October 09, 2012, 10:51:22 AM
Hemingway - For Whom the Bell Tolls
African-American African-American African-American

Re: What have you been reading lately?
October 09, 2012, 11:10:25 PM
As far as philosophy or fiction is concerned... most of it bores me. Sometimes I'll be inspired by a bit of "wisdom" here and there, but otherwise a lot of metaphysics is redundant, aesthetic stuff. For most of us, we still need food to eat and a place to sleep.

I can't read too much philosophy, in fact the only Nietzsche I've read and enjoyed was Thus Spake Zarathustra as this would exist more in the realm of romantic idealism than reason. For me to enjoy a fictional work it generally has to be along these lines also, contributing something useful and practical in a worldview.

Other books of frequent use would include organic gardening, plant, wildlife identification etc.


Re: What have you been reading lately?
October 12, 2012, 08:53:32 PM
I've been reading the Byock translation of The Volsung Saga recently.  As a translation, it is fairly faithful to the source and clearly written, though perhaps less artful because it largely ignores the verse structure of the saga.  It also contains a good deal of insight and explanation in the translation notes, which is useful if you haven't read much Norse saga before.
That's fantastic.  I haven't read The Volsung Saga yet, but I've been on a Saga binge over the past month or two:  The Saga of Hrafnkel Frey's Godi, Gisli Surrson's Saga, Saga of the Confederates, The Saga of Gunnlaug Serpent-Tongue, these are all kind of shorter sagas, of course.  Currently reading Saga of Ref The Sly.  Up next, Saga of the Greenlanders and Saga of Erik the Red.
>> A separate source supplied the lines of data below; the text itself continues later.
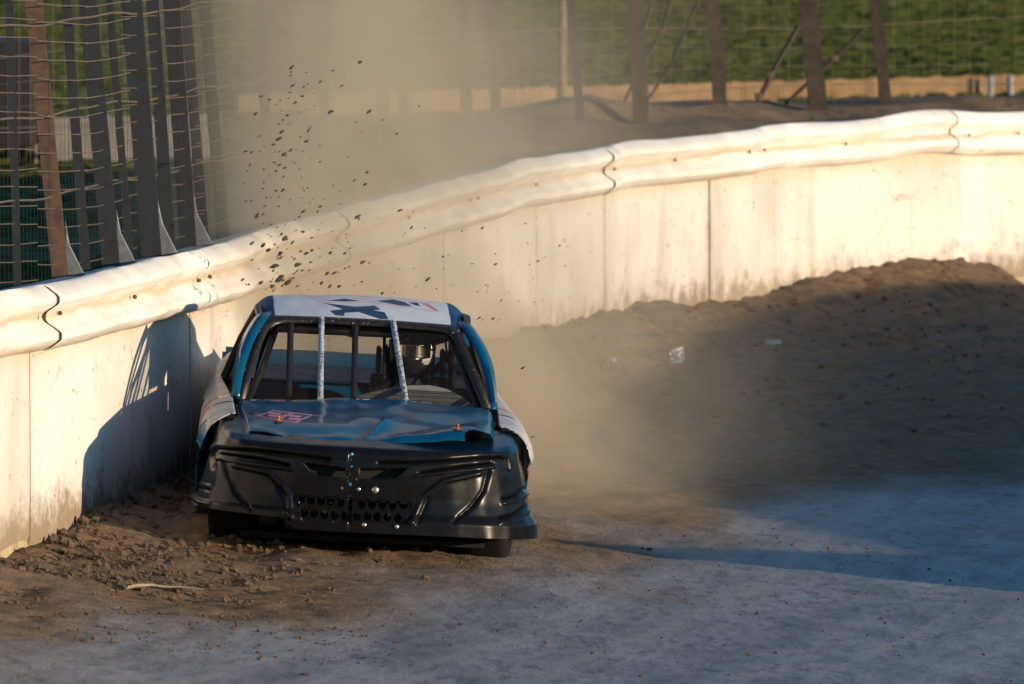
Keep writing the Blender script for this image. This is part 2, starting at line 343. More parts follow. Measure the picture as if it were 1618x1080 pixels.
# boundary between loose dirt and polished clay, in plan
lb = np.array([(-3.4, 49), (-2.5, 54), (-1.6, 56.2), (-0.4, 57.5), (0.35, 60.0), (0.75, 64.4), (1.6, 67.6), (2.7, 70.2), (4.1, 72.6), (6, 77), (15, 84), (60, 100)])
lb, _ = resample(lb, 0.4)
LT = np.gradient(lb, axis=0); LT /= np.linalg.norm(LT, axis=1)[:, None]; LN = np.stack([-LT[:, 1], LT[:, 0]], 1)
def loose_of(x, y):
    q = np.stack([x.ravel(), y.ravel()], 1); out = np.empty(len(q))
    for a in range(0, len(q), 20000):
        b = q[a:a + 20000]; k = ((b[:, None] - lb[None]) ** 2).sum(2).argmin(1); out[a:a + 20000] = ((b - lb[k]) * LN[k]).sum(1)
    return out.reshape(x.shape)
def axis_vals(lo, hi, step, outer, growth=1.22):
    a = list(np.arange(lo, hi, step)); s = step; v = a[-1]
    while v < outer[1]: s = min(s * growth, 40); v += s; a.append(v)
    s = step; v = a[0]; pre_ = []
    while v > outer[0]: s = min(s * growth, 40); v -= s; pre_.append(v)
    return np.array(pre_[::-1] + a)
def sheet(name, xs, ys, hfun, keep, mat, attr=None):
    X, Y = np.meshgrid(xs, ys); Z = hfun(X, Y); ok = keep(X, Y)
    nr, nc = X.shape; V = np.stack([X, Y, Z], 2).reshape(-1, 3)
    idx = np.arange(nr * nc).reshape(nr, nc)
    q = np.stack([idx[:-1, :-1], idx[:-1, 1:], idx[1:, 1:], idx[1:, :-1]], 2).reshape(-1, 4)
    kq = (ok[:-1, :-1] & ok[:-1, 1:] & ok[1:, 1:] & ok[1:, :-1]).ravel(); q = q[kq]
    used = np.unique(q); remap = -np.ones(len(V), int); remap[used] = np.arange(len(used)); V = V[used]; q = remap[q]
    me = bpy.data.meshes.new(name); me.from_pydata(V.tolist(), [], q.tolist()); me.materials.append(mat)
    me.polygons.foreach_set('use_smooth', [True] * len(q))
    for an_, af_ in attr or ():
        at = me.attributes.new(an_, 'FLOAT', 'POINT'); at.data.foreach_set('value', af_(X, Y).reshape(-1)[used].astype(np.float32))
    o = bpy.data.objects.new(name, me); COL.objects.link(o); tag(o, kind='structure'); return o
_cache = {}
def trk(X, Y):
    z, d, s = track_h(X, Y); lo = loose_of(X, Y); _cache['d'] = d
    m = sstep(-0.6, 0.7, lo + 1.1 * fbm(X * 0.9, Y * 0.35, 5))
    m = np.maximum(m, 0.0); _cache['m'] = m
    z = z + (0.010 + 0.03 * m) * fbm(X * 3.3, Y * 2.2, 4) + 0.012 * m * fbm(X * 12, Y * 9, 2)
    # unseen earth mounds added on the right to shade the track and bank
    for (mx, my, hx, hy, hh) in SHADE_MOUNDS: z = z + hh * np.exp(-(np.abs((X - mx) / hx)) ** 4 - (np.abs((Y - my) / hy)) ** 4)
    return z
SHADE_MOUNDS = [(13.5, 45.5, 4.0, 4.5, 1.25), (15.0, 72.0, 2.4, 21.5, 2.3)]
xs = axis_vals(-4.2, 6.0, 0.045, (-70, 500)); ys = axis_vals(53, 95, 0.07, (-60, 600))
sheet('dirt_track', xs, ys, trk, lambda X, Y: _cache['d'] > -0.13, M['track'], [('loose', lambda X, Y: _cache['m']), ('lane', lambda X, Y: np.clip(_cache['d'], 0, 60))])
# outside the wall
def field_h(X, Y):
    d, s = wall_sd(X, Y); _cache['d'] = d
    return 0.5 - 0.55 * sstep(-1.6, -0.2, d) + 0.04 * fbm(X * 0.3, Y * 0.3, 3)
xs2 = axis_vals(-12, 12, 0.6, (-900, 900)); ys2 = axis_vals(50, 130, 0.6, (-60, 1800))
sheet('grass_field', xs2, ys2, field_h, lambda X, Y: _cache['d'] < -0.0, M['grass'])
# unseen wooded ring added to darken reflections, lowered towards the sun
G = []; az_s = math.atan2(-ld.y, -ld.x)
for k in range(181):
    an = 2 * math.pi * k / 180; dz = abs((an - az_s + math.pi) % (2 * math.pi) - math.pi); low_k = 0.12 + 0.88 * float(sstep(0.35, 0.8, dz)); hN = 1 + 0.35 * float(fbm(np.array([math.cos(an) * 4 + 9]), np.array([math.sin(an) * 4 + 9]), 4)[0])
    G.append([(rr_ * math.cos(an), 60 + rr_ * math.sin(an), -1.5 + 62 * hN * low_k * float(sstep(440, 700, rr_))) for rr_ in (440, 480, 520, 560, 600, 640, 680, 720, 800)])
mb = MB(); mb.grid(G); tag(mb.build('added_hills', M['hill']), kind='structure')
# dirt bank piled behind the right-hand wall
cr_px = [(560, 262), (640, 232), (760, 182), (850, 172), (920, 160), (1000, 172), (1090, 165), (1150, 160), (1250, 168), (1330, 166), (1400, 162), (1500, 160), (1618, 156), (1800, 154)]
G = []
ss = np.arange(s_at_px(600), s_at_px(1618) + 40, 0.3); offs = np.concatenate([np.arange(-0.25, -9, -0.25), [-9.5, -10.5, -12, -14]])
for s in ss:
    row = []; x0, y0, _ = wpt(s); px0 = float(P(x0, y0, 1.4)[0])
    for o in offs:
        x, y, _ = wpt(s, o); px = float(P(x, y, 1.4)[0])
        cpy = np.interp(px, [c[0] for c in cr_px], [c[1] for c in cr_px])
        yc = wpt(s, -5.0)[1]; r = ray(px, cpy); zc = HC + r.z * yc / r.y
        ramp_ = float(sstep(-0.2, -5.0, o)) if o > -5 else 1 - float(sstep(-6.5, -13, o))
        z = -0.1 + (1.05 if o > -5 else 0.2) * (1 - ramp_) + ramp_ * (zc + 0.0) if o > -5 else 0.3 + ramp_ * (zc - 0.3)
        row.append([x, y, -0.3 + (z + 0.3) * float(sstep(560, 720, px))])
    G.append(row)
G = np.array(G); G[:, :, 2] = -0.3 + (G[:, :, 2] + 0.3) * sstep(0, 5, ss - ss[0])[:, None]; G[:, :, 2] += 0.10 * fbm(G[:, :, 0] * 1.2, G[:, :, 1] * 1.2, 4) * np.clip(-offs / 2, 0, 1)[None]
mb = MB(); mb.grid(G.tolist()); tag(mb.build('dirt_bank', M['bank']), kind='structure')
# long grass standing on the field: upright tufts catch the low sun (nobody could count them)
def tufts():
    n = 300000; D = 60 + (330 - 60) * rng.random(n) ** 1.25; X = (rng.random(n) * 2 - 1) * (0.056 * D + 1.0)
    d, s = wall_sd(X, D); yf = 127.9 + (X + 0.2) * 0.76
    keep = (rng.random(n) < np.clip(0.3 + (D - 60) / 130, 0, 1)) & (d < -1.0) & ~((D > yf - 16.5) & (D < yf + 0.6) & (X > -2.5)) & ~((d > -12.5) & (X > -1.2)); X, D = X[keep], D[keep]; n = len(X)
    a = rng.normal(0.0, 0.45, n); w = 0.05 + 0.0006 * D * (0.5 + rng.random(n)); h = (0.05 + 0.00035 * D) * (0.5 + rng.random(n))
    h = h * (0.45 + 0.55 * np.clip((D - 70) / 60, 0, 1)) * (0.85 + 0.3 * np.clip(fbm(X * 0.25, D * 0.06, 3) + 0.4, 0, 1.2)); lx, ly = rng.normal(0, 0.4, n) * h, rng.normal(0, 0.4, n) * h
    V = np.zeros((n, 4, 3)); ca, sa = np.cos(a) * w, np.sin(a) * w
    for k, (u, v) in enumerate(((-1, 0), (1, 0), (0.8, 1.0), (-0.7, 0.9))): V[:, k, 0] = X + ca * u + lx * v; V[:, k, 1] = D + sa * u + ly * v; V[:, k, 2] = 0.45 + h * v
    me = bpy.data.meshes.new('grass'); me.from_pydata(V.reshape(-1, 3).tolist(), [], (np.arange(n)[:, None] * 4 + np.arange(4)[None]).tolist()); me.materials.append(M['blade'])
    o = bpy.data.objects.new('grass', me); COL.objects.link(o); tag(o, kind='stuff')
tufts()

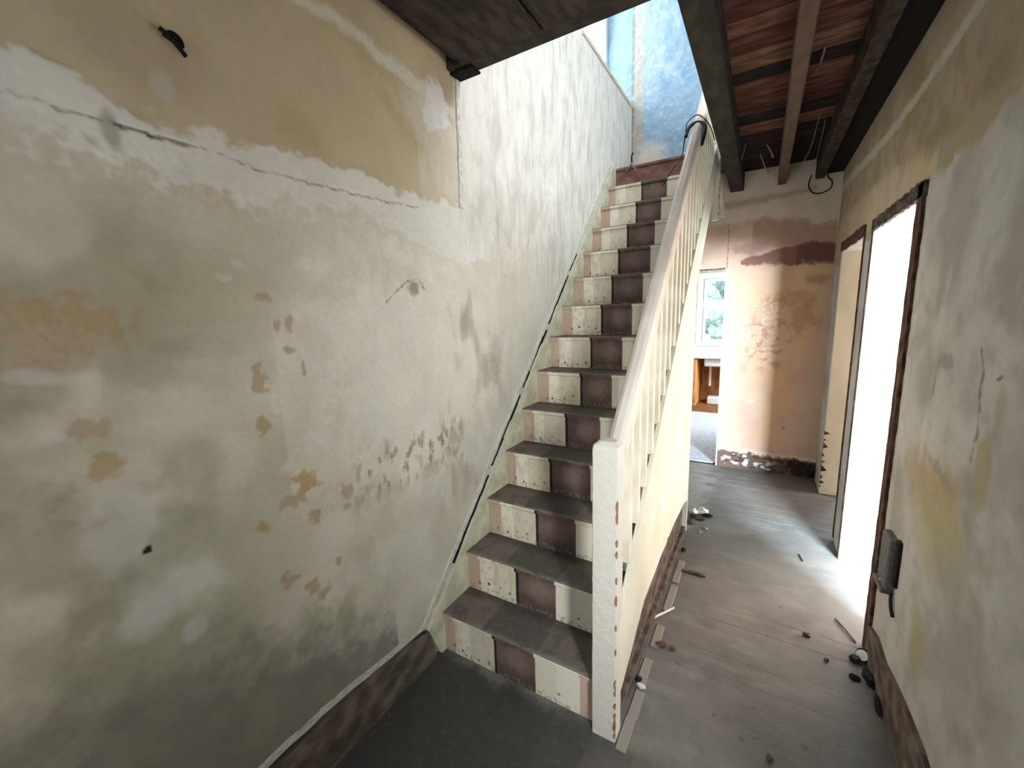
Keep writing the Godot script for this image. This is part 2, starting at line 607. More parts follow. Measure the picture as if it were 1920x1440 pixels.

I noticed something kinda interesting.  All the authors of the "Family Sagas" are anonymous, except Egil's Saga it is assumed to be Sturli Sturlusson.  There are 48 Family Sagas, I believe.  It is also assumed that no two Sagas is written by the same person.  So it is interesting how similar all the Sagas are despite these factors.  I also notice how characters from different sagas will show up in each other's saga.  Egil's daughter is Thorgerd, she marries Olaf Peacock from the Laxardal Saga.  It's only briefly mentioned in Egil's saga, but shown in more detail in the Laxardal saga.

An individual saga, itself, generally speaking, involves more than one generation of family.  In the Laxardal saga, we must go through at least 4 generations.  The generations parallel each other.  Sons parallel fathers, as do brothers, uncles, grandfathers.  Egil is ugly his brother is handsome just like Egil's dad is ugly and his uncle is handsome.  So generations parallel and reveal other generations.  Put it all together and you get a Saga.  Read several Sagas, and you see, also, that the Sagas, themselves, parallel and reveal each other.  Put it all together and you get the entire body of the Family Sagas.  Besides the Family Sagas, you have The Kings Sagas and others.  All of these more generally reveal the body of Sagas.  Put it all together and you have the Age of the Sagas.  And what does all of this reveal all together?  The Norsk people themselves.

This parallels metal.  Riffs work together to parallel and reveal each other.  Then you get the song.  Then you get the album.  Put enough albums together and maybe you get something like Norwegian black metal.  The Norwegians bands are distinct (Emperor, Darkthrone, Immortal, etc) and yet in parallel with each other enough, to reveal the greater entity Norwegian black metal.  And did not some of these guys show up in smaller or bigger roles in each others' bands/projects at various points?  Just like Egil, Thorgerd, and Olaf Peacock.

Then you might even say, broadly speaking, Norwegian black metal reveals something about the Beherit/Blasphemy black metal, and vice versa.  Now we have black metal generally.  Black metal reveals death metal and vice versa.  Put all the "genres" together, that are worthy enough to be called a genre, and you have Metal.  50 years of metal, the saga continues.
His Majesty at the Swamp / Black Arts Lead to Everlasting Sins / Diabolical Fullmoon Mysticism / Oath of Black Blood / Privilege of Evil / Dawn of Possession / In Battle There is No Law / Thousand Swords / To Mega Therion

Re: What have you been reading lately?
October 13, 2012, 03:45:28 AM
Due to the time constraints and mental labor that comes along with my studies, I read absolute crap. Last read was the Hunger Games. My family recommended it so I decided to take the plunge and see what the hype was about.  The 6th grade reading level made it kind of a dry read, but the concept--a battle royale between teenagers set in a dystopian near future--was interesting so I kept at it.  The emotional intrigue of star-crossed lovers pitted against one another in gladiatorial combat complemented the more visceral survival sequences nicely. Pure pulpy fun if you're into that sort of thing. My tastes are too capricious to read the series straight throgh though.  Currently reading the Graveyard Book by Neil Gaiman. Can't tell if I like it yet but the detail he puts in to the rules of being a ghost and the different varieties of undead appeal to my inner sperg.

Also, Catch-22 is utter assbabble.

Re: What have you been reading lately?
October 13, 2012, 09:44:59 AM
About the saga litterature I would recommend Egils , Grettirs and Njals sagas as they can be read like modern books and they give an insigth into pre-Christian thinking and heroic ideals.

The Ynglinge Saga  claims Odin as an asiatic king, and the berserks as his mystic warriors. Interessting that a saga of the Middel Age migth remember a possible Indo European king from the Bronze- or Iron Age.